DVD/Blu-ray: French-y, arthouse-y "Holy Motors" a wildly weird ride for cinephiles


Holy Motors (2012)
115 min., not rated.

Critics have fallen over themselves praising French auteur Leos Carax's "Holy Motors" as an avant-garde masterpiece, but that's in the eye of the beholder. Whatever it is, it sure is bonkers and a completely singular piece of work that resists easy categorization. While almost too confounding for its own good, it's very much its own animal, being challenging, maddening, seductive, irrepressibly weird, and beautifully transfixing all at once. Strictly made for cinephiles who are open to finding his and her own interpretations, "Holy Motors" is an entrancing, wildly adventurous ride of an arthouse film without a destination. It's more rewarding if you allow it to just wash over you and dazzle in the ways it celebrates the growth of cinema and deconstructs how we perceive movies.

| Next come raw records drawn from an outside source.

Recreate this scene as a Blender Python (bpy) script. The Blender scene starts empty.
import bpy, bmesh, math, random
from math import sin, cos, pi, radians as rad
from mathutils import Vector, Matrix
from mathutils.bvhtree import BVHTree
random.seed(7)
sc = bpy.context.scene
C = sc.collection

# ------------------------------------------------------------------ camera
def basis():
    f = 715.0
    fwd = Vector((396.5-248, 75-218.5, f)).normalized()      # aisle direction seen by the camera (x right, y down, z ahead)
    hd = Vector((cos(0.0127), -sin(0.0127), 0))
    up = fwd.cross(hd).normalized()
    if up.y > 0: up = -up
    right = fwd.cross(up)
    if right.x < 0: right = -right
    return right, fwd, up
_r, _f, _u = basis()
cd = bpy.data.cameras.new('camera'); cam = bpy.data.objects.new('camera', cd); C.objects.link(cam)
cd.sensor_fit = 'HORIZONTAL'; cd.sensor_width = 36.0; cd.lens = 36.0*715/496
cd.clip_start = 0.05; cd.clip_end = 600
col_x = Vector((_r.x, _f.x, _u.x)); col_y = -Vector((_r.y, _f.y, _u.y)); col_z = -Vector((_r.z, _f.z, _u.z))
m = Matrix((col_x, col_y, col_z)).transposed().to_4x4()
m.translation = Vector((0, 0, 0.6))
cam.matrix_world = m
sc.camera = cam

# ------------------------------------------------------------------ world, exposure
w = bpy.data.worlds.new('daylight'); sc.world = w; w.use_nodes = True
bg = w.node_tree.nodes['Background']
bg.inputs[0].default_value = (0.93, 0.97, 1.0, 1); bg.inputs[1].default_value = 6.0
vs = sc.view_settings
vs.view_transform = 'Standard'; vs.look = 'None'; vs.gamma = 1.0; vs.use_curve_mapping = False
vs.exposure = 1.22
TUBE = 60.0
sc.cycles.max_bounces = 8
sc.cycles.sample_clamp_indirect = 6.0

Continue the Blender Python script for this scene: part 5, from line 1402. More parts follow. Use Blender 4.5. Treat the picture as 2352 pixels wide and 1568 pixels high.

Self-consciously framing itself as a film with a passive theater audience looking in, "Holy Motors" begins with a man waking up to the sounds of an ocean liner's horn and unlocking a hidden door through the wall of his bedroom that leads him to the theater. Then we're off: distinctly odd-looking acting chameleon Denis Lavant performs an astonishing shape-shifting act as Monsieur Oscar, a shadowy character who, one morning, leaves his art-deco home and gets into a stretch limousine for a 24-hour day of nine "appointments." He is driven around Paris by Céline (Edith Scob) and each assignment is explained to him with a dossier from "The Agency" that he reads beforehand. As it turns out, the limo is actually a dressing room, complete with a lighted makeup mirror and trunks of costumes/wigs/prosthetics. 

And so, in those nine stops, Oscar is someone else every time. He's a hunchbacked old woman; he tries on a motion-capture suit and performs an erotic dance with a suited-up woman; and he becomes a grotesque, flower-eating gnome named Merde (a character from Carax's "Tokyo!" from four years earlier who's introduced with the "Godzilla" theme), interrupting a fashion shoot in Pere Lachaise Cemetery and kidnapping the beautiful model (Eva Mendes) to take her to his sewer catacombs. Oscar even plays a family man, picking up his daughter from a party and "punishing" her for not socializing. Between these first four acts, we have an intermission, or an "entr'acte," where Oscar leads a band of accordion players through a church. Picking right back up, he's a switchblade-wielding hit man named Alex who has to assassinate his doppelganger, and then he becomes a dying old man with his "niece" by his bedside. At one point, Oscar is asked what makes him carry on and he replies with, "What made me start, the beauty of the act." Carax ends it all with two delightful surprises, one involving chimpanzees and the other set at the limo garage called Holy Motors when the vehicles are left alone.

Oscar is such a hard nut to crack, but Lavant's fearlessly splendid turn—a tour de force if there has ever been one—is amid the many reasons to go with the loose, enigmatic rhythms of "Holy Motors." For fans of moody horror cinema, French screen veteran Edith Scob from 1960's "Eyes Without a Face" plays Oscar's loyal driver Céline and gets to don her iconic face-like mask for old times' sake. Even Australian recording artist Kylie Minogue (whose hit single "Get Outta My Head" is separately heard a few times) turns up in a blonde pixie cut as Oscar's former love who's also in the same profession and only has 20 minutes to catch up on their 20 years spent together. In her one scene where she and Oscar walk up to the roof of a dilapidated department store, she sings the original song "Who Were We," and it's an evocative, joyfully tender moment.

Coexisting with the most bizarre works of David Lynch and David Cronenberg, "Holy Motors" is even somewhat like Cronenberg's tedious, pretentious-with-a-capital-P "Cosmopolis" in that both protagonists ride around in a limo all day. But that would merely scratch the surface. Beyond the linear structure, all nine different scenarios and everything surrounding them are more symbolic than capable of making literal sense. It's so thrilling to never know where it's going and to never feel safe. In this surreal world, having logical answers spoon-fed to us is a fool's errand, so by general audience standards, it will all seem baffling, tiresome, and pointless. A whirlwind of outré, genre-twisting transcendence and a gushing ode to film, "Holy Motors" is an ineffable, thematically rich piece of visionary art that's defiantly ambiguous and surely unlike anything else. To see it is to experience it, but heed the warning that it won't be everyone's narcotic.